- What to produce -
The line holding "COL = SC.collection" is the last one to output; start at the first line of the data, keep every line in between exactly, and leave out pictures.

## Start Information given

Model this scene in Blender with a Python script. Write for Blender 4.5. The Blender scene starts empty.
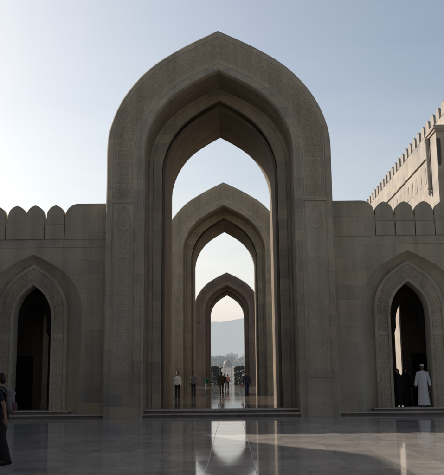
import bpy, bmesh, math, random
from mathutils import Vector, Matrix, noise
random.seed(7)
D = bpy.data
SC = bpy.context.scene
COL = SC.collection

# ------------------------------------------------------------------ helpers
def link(o, parent=None):
    COL.objects.link(o)
    if parent is not None:
        o.parent = parent
    return o

class MB:
    """collects shapes into one bmesh"""
    def __init__(s):
        s.bm = bmesh.new()
    def face(s, pts):
        vs = [s.bm.verts.new(p) for p in pts]
        try:
            return s.bm.faces.new(vs)
        except ValueError:
            return None
    def box(s, x0, x1, y0, y1, z0, z1):
        v = [s.bm.verts.new(p) for p in [(x0,y0,z0),(x1,y0,z0),(x1,y1,z0),(x0,y1,z0),(x0,y0,z1),(x1,y0,z1),(x1,y1,z1),(x0,y1,z1)]]
        for f in [(0,1,5,4),(1,2,6,5),(2,3,7,6),(3,0,4,7),(4,5,6,7),(3,2,1,0)]:
            s.bm.faces.new([v[i] for i in f])
    def loft(s, rows, closed_u=False, closed_v=False):
        """rows of equal length point lists -> quads"""
        V = [[s.bm.verts.new(p) for p in r] for r in rows]
        n = len(V[0])
        R = range(len(V) if closed_v else len(V)-1)
        for i in R:
            a, b = V[i], V[(i+1) % len(V)]
            for j in range(n if closed_u else n-1):
                k = (j+1) % n
                try: s.bm.faces.new([a[j], a[k], b[k], b[j]])
                except ValueError: pass
        return V
    def prism(s, outline, y0, y1, axis='y'):
        """outline of (a,b) extruded"""
        def P(a, b, t):
            return (a, t, b) if axis == 'y' else ((t, a, b) if axis == 'x' else (a, b, t))
        A = [s.bm.verts.new(P(a, b, y0)) for a, b in outline]
        B = [s.bm.verts.new(P(a, b, y1)) for a, b in outline]
        n = len(A)
        s.bm.faces.new(A); s.bm.faces.new(list(reversed(B)))
        for i in range(n):
            s.bm.faces.new([A[i], B[i], B[(i+1) % n], A[(i+1) % n]])
    def ellipsoid(s, c, r, rot=None, seg=16, rings=10):
        c = Vector(c)
        rows = []
        for i in range(rings+1):
            th = math.pi*i/rings
            row = []
            for j in range(seg):
                ph = 2*math.pi*j/seg
                p = Vector((r[0]*math.sin(th)*math.cos(ph), r[1]*math.sin(th)*math.sin(ph), r[2]*math.cos(th)))
                if rot is not None: p = rot @ p
                row.append(c+p)
            rows.append(row)
        top = s.bm.verts.new(rows[0][0]); bot = s.bm.verts.new(rows[-1][0])
        V = [[s.bm.verts.new(p) for p in r_] for r_ in rows[1:-1]]
        for j in range(seg):
            k = (j+1) % seg
            s.bm.faces.new([top, V[0][j], V[0][k]])
            s.bm.faces.new([bot, V[-1][k], V[-1][j]])
            for i in range(len(V)-1):
                s.bm.faces.new([V[i][j], V[i+1][j], V[i+1][k], V[i][k]])
    def tube(s, pts, rad, seg=10, caps=True, squash=1.0):
        pts = [Vector(p) for p in pts]
        if not hasattr(rad, '__len__'): rad = [rad]*len(pts)
        rows = []
        prevx = None
        for i, p in enumerate(pts):
            d = (pts[min(i+1, len(pts)-1)] - pts[max(i-1, 0)]).normalized()
            ref = Vector((1,0,0)) if abs(d.x) < .9 else Vector((0,1,0))
            yv = d.cross(ref).normalized(); xv = yv.cross(d).normalized()
            rows.append([p + rad[i]*(math.cos(2*math.pi*j/seg)*xv + squash*math.sin(2*math.pi*j/seg)*yv) for j in range(seg)])
        V = s.loft(rows, closed_u=True)
        if caps:
            s.bm.faces.new(V[0]); s.bm.faces.new(list(reversed(V[-1])))
    def cap(s, p0, p1, r0, r1, seg=12):
        """tapered capsule"""
        s.tube([p0, p1], [r0, r1], seg)
        s.ellipsoid(p0, (r0,)*3, seg=seg, rings=8); s.ellipsoid(p1, (r1,)*3, seg=seg, rings=8)
    def lathe(s, prof, c=(0,0,0), seg=20, sx=1, sy=1):
        rows = [[(c[0]+r*sx*math.cos(2*math.pi*j/seg), c[1]+r*sy*math.sin(2*math.pi*j/seg), c[2]+z) for j in range(seg)] for r, z in prof]
        V = s.loft(rows, closed_u=True)
        try:
            s.bm.faces.new(V[0]); s.bm.faces.new(list(reversed(V[-1])))
        except ValueError: pass
    def build(s, name, mat, parent=None, smooth=None, normals=True, loc=None):
        if normals: bmesh.ops.recalc_face_normals(s.bm, faces=s.bm.faces[:])
        me = D.meshes.new(name)
        s.bm.to_mesh(me); s.bm.free()
        me.materials.append(mat)
        if smooth is not None:
            me.shade_smooth()
            me.set_sharp_from_angle(angle=math.radians(smooth))
        o = D.objects.new(name, me)
        link(o, parent)
        if loc: o.location = loc
        return o
    def remesh(s, name, mat, parent=None, voxel=.012, smooth_it=6):
        me = D.meshes.new(name); s.bm.to_mesh(me); s.bm.free()
        t = D.objects.new(name, me); COL.objects.link(t)
        m = t.modifiers.new('r', 'REMESH'); m.mode = 'VOXEL'; m.voxel_size = voxel; m.use_smooth_shade = True
        m2 = t.modifiers.new('s', 'SMOOTH'); m2.iterations = smooth_it; m2.factor = .5
        dg = bpy.context.evaluated_depsgraph_get()
        me2 = D.meshes.new_from_object(t.evaluated_get(dg))
        D.objects.remove(t); D.meshes.remove(me)
        me2.name = name; me2.materials.clear(); me2.materials.append(mat); me2.shade_smooth()
        o = D.objects.new(name, me2); link(o, parent)
        return o

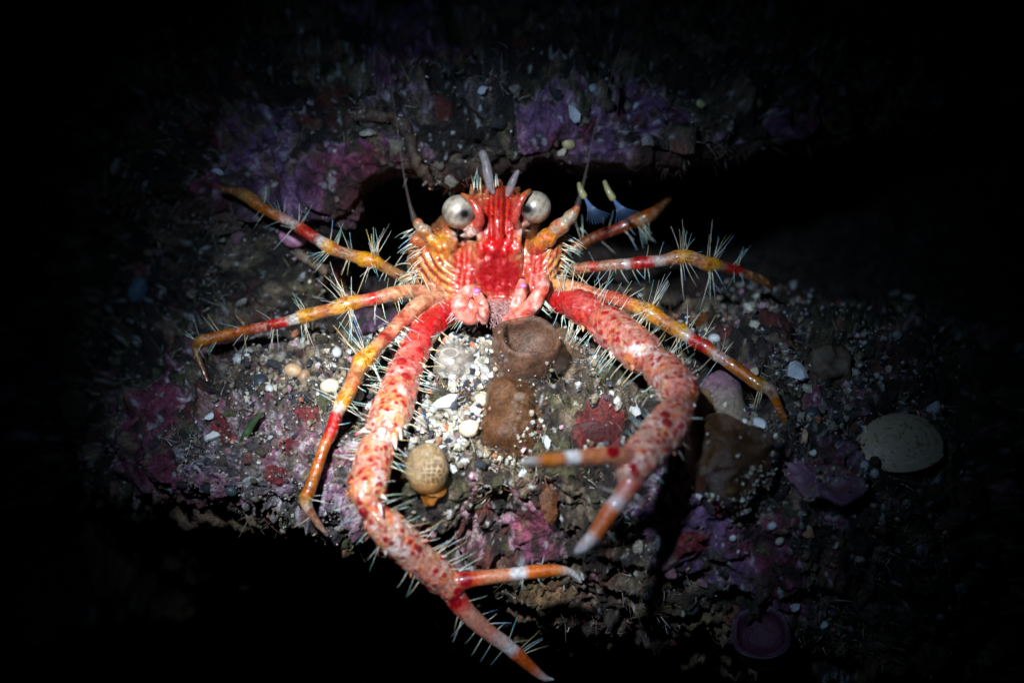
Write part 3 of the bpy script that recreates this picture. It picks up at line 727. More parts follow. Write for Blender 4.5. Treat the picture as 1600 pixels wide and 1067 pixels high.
# face
def blob(x, y, rx, ry, soft=.5):
    return 1 - sstep(1 - soft, 1 + soft * .4, np.hypot((fx - x) / rx, (fy - y) / ry) + .10 * n1)
fc = np.tile(np.array([.38, .12, .035]), (nb, 1))
fc = mixc(fc, [.52, .34, .19], sstep(.05, .45, fbm(bv, 13, 4, 104, gain=.65)) * .7)
fc = mixc(fc, [.48, .05, .02], sstep(.0, .45, fbm(bv, 7, 3, 81)) * .7)
lx = np.where(fx < 777, np.hypot((fx - 742) * .9, (fy - 372)), np.hypot((fx - 815) * 1.3, (fy - 360)))
stripe = .5 + .5 * np.sin(lx / 10.5 * 2 * math.pi + 1.4 * n3)
side = np.clip(blob(682, 430, 48, 52) + blob(868, 425, 26, 50), 0, 1)
fc = mixc(fc, [.54, .24, .06], side * sstep(.4, .7, stripe)); fc = mixc(fc, [.17, .018, .006], side * sstep(.5, .15, stripe) * .9)
inn = np.clip(blob(724, 435, 20, 62) + blob(838, 430, 18, 58), 0, 1)
st2 = .5 + .5 * np.sin((fx + (fy - 430) * .12) / 9.0 * 2 * math.pi + n3)
fc = mixc(fc, [.38, .012, .008], inn); fc = mixc(fc, [.52, .14, .09], inn * sstep(.55, .85, st2 + .5 * n1) * .7)
fc = mixc(fc, YE * .9, np.clip(blob(690, 380, 30, 20) + blob(850, 372, 26, 18) + blob(735, 370, 12, 8) + blob(818, 366, 10, 8), 0, 1) * sstep(-.5, .2, n2) * .75)
fc = mixc(fc, [.80, .66, .60], np.clip(blob(728, 366, 26, 13) + blob(822, 358, 20, 12), 0, 1) * .8)
fc = mixc(fc, [.40, .003, .004], blob(779, 345, 36, 58))
st3 = .5 + .5 * np.sin(fx / 8.5 * 2 * math.pi + 1.5 * n3)
fc = mixc(fc, [.52, .06, .02], blob(779, 330, 30, 40) * sstep(.6, .9, st3) * .6); fc = mixc(fc, [.22, .0, .006], blob(779, 335, 30, 40) * sstep(.35, .1, st3) * .8)
fc = mixc(fc, [.50, .002, .005], blob(779, 388, 42, 17))
fc = mixc(fc, [.27, .0, .006], blob(777, 430, 50, 46)); fc = mixc(fc, [.40, .012, .016], blob(777, 478, 48, 20) * sstep(-.3, .3, n1))
fc = mixc(fc, [.50, .06, .05], np.clip(blob(745, 338, 11, 26) + blob(809, 330, 10, 26), 0, 1) * .8)
fc = mixc(fc, [.50, .015, .012], np.clip(blob(737, 316, 10, 10) + blob(818, 310, 9, 10), 0, 1) * .6)
fc = mixc(fc, [.45, .012, .012], blob(700, 500, 22, 22) + 0)
fc = mixc(fc, [.40, .012, .008], face * sstep(.1, .45, fbm(bv, 17, 4, 105, gain=.65)) * .5)
fc = mixc(fc, [.62, .13, .015], np.clip(blob(692, 390, 30, 14) + blob(852, 378, 24, 12), 0, 1) * sstep(-.1, .3, n2))
fc = mixc(fc, [.34, .28, .20], np.clip(blob(660, 360, 20, 16) + blob(888, 342, 18, 16) + blob(866, 358, 12, 8), 0, 1) * sstep(-.25, .15, n1) * .8)
fc = mixc(fc, [.50, .14, .13], blob(777, 494, 42, 15))
bc = mixc(bc, fc, face * 1.0)
bc = np.clip(bc, .003, .85)
# relief: overlapping scales on the arms, knobbles on the face
dis = arm * (.026 * np.clip(.5 - we, -.1, 1) + .020 * np.clip(.45 - wd, -.1, 1) + .010 * np.clip(.45 - ws, -.1, 1)) + fing * .006 * np.clip(.5 - wd, -.1, 1) + leg * .008 * np.clip(.5 - wd, -.1, 1) + face * (.014 * np.clip(.5 - wd, -.1, 1) + .01 * n1)
dis += face * side * .012 * (stripe - .5)
bv2 = bv + bn * dis[:, None]
body_me.vertices.foreach_set('co', bv2.astype(np.float32).ravel())
set_cols(body_me, bc)
body_me.materials.clear()
body = lobpart('body', body_me, M_SHELLFISH)

# eyes
def eye(px, py, d, r, pupx, pupy):
    mb = MB(); c = P(px, py, d)
    ellipsoid(mb, c, (r, r, r * .92), CR, 64, 40)
    v, f, cc, t = mb.arrays()
    x, y, dd = pix(v); front = (v - c) @ (-F) > 0
    lc = np.hypot(x - px, y - py) / (r * 200)
    n = fbm(v, 16, 4, 91, gain=.65); ang = np.arctan2(y - py, x - px)
    e = np.tile(np.array([.50, .44, .35]), (len(v), 1))
    e = mixc(e, [.24, .17, .11], sstep(.0, .4, n + .22 * np.sin((x + y * .6) * .55)) * .6)
    e = mixc(e, [.68, .62, .53], sstep(.0, .4, -n) * .6)
    e = mixc(e, [.10, .06, .04], sstep(.62, .98, lc) * .75 * sstep(-.5, .5, np.sin(ang)))
    pd = np.hypot((x - pupx) / 10.5, (y - pupy) / 8.5) + .25 * n
    e = mixc(e, [.06, .06, .07], (1 - sstep(.6, 2.0, pd)) * front * .8)
    e = mixc(e, [.003, .003, .004], (1 - sstep(.45, .95, pd)) * front)
    return lobpart('eye', make_mesh('eye', v, f, e), M_EYE)
eye(717, 331, .22, .132, 726, 335)['label'] = 'pearly grey eye with dark pupil on the left'
eye(836, 324, .22, .126, 824, 327)['label'] = 'pearly grey eye with dark pupil on the right'

def lob_tube(name, pts, col, mat, sides=12, n=40):
    mb = MB()
    w = np.array([np.concatenate([P(p[0], p[1], p[2]), [p[3] / 200]]) for p in pts])
    sm, L = crom(w, n)
    tube(mb, sm[:, :3], np.maximum(sm[:, 3], .0025), np.asarray(col), sides)
    return lobpart(name, mb.mesh(name), mat)
# short clubbed feelers and long whip feelers
CLB = [.42, .36, .38]
lob_tube('antennule', [(770,300,.12,4),(765,290,.14,6),(762,272,.15,8),(759,254,.14,7),(754,240,.12,6)], CLB, M_CLUB)
lob_tube('antennule', [(793,304,.12,4),(796,296,.14,6),(802,282,.15,6),(809,268,.15,3)], CLB, M_CLUB)
lob_tube('antenna', [(648,344,.2,6),(641,322,.2,3),(634,290,.15,2.2),(626,240,.1,1.7),(618,180,.05,1.3),(606,100,.0,.9)], [.20,.15,.14], M_WHIP, 8)
lob_tube('antenna', [(901,326,.28,6),(908,300,.28,3.6),(917,262,.25,2.4),(930,200,.2,1.8),(952,130,.15,1.3),(978,50,.1,.9)], [.20,.15,.14], M_WHIP, 8)
# mouthparts
PKM = np.array([.54, .17, .13]); LPK = np.array([.64, .40, .37])
def mouthpart(pts, label):
    mb = MB()
    for seg in pts:
        w = np.array([np.concatenate([P(p[0], p[1], p[2]), [p[3] / 200]]) for p in seg]); sm, L = crom(w, 44)
        tube(mb, sm[:, :3], sm[:, 3] * .92, PKM, 28, .8)
    v, f, c, t = mb.arrays(); n = fbm(v, 14, 3, 95)
    c = mixc(c, LPK, sstep(-.1, .5, n)); c = mixc(c, [.62, .08, .03], sstep(.1, .6, -n) * .8)
    v = v + np.stack([fbm(v, 9, 3, 96), fbm(v, 9, 3, 97), fbm(v, 9, 3, 98)], 1) * .018; c = mixc(c, [.34, .01, .01], sstep(.05, .3, fbm(v, 18, 4, 99, gain=.65)) * .7)
    return lobpart('mouthpart', make_mesh('mouthpart', v, f, c), M_SHELLFISH)
mp_l = mouthpart([[(746,454,.30,8),(732,457,.37,12),(721,468,.41,14),(720,484,.41,16),(732,496,.38,14),(746,498,.34,8)],[(744,460,.36,8),(753,474,.40,9),(757,490,.38,9),(756,502,.33,6)],[(730,474,.37,11),(738,484,.37,12),(742,492,.35,9)]], 'l')
mp_r = mouthpart([[(816,444,.30,8),(812,462,.36,10),(806,478,.38,11),(800,492,.36,9)],[(849,434,.38,8),(846,448,.42,12),(837,468,.44,13),(822,486,.40,15),(802,498,.34,12),(788,500,.28,6)]], 'r')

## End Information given

- Exercise answer -
Model this scene in Blender with a Python script. Write for Blender 4.5. The Blender scene starts empty.
import bpy, bmesh, math, random
from mathutils import Vector, Matrix, noise
random.seed(7)
D = bpy.data
SC = bpy.context.scene
COL = SC.collection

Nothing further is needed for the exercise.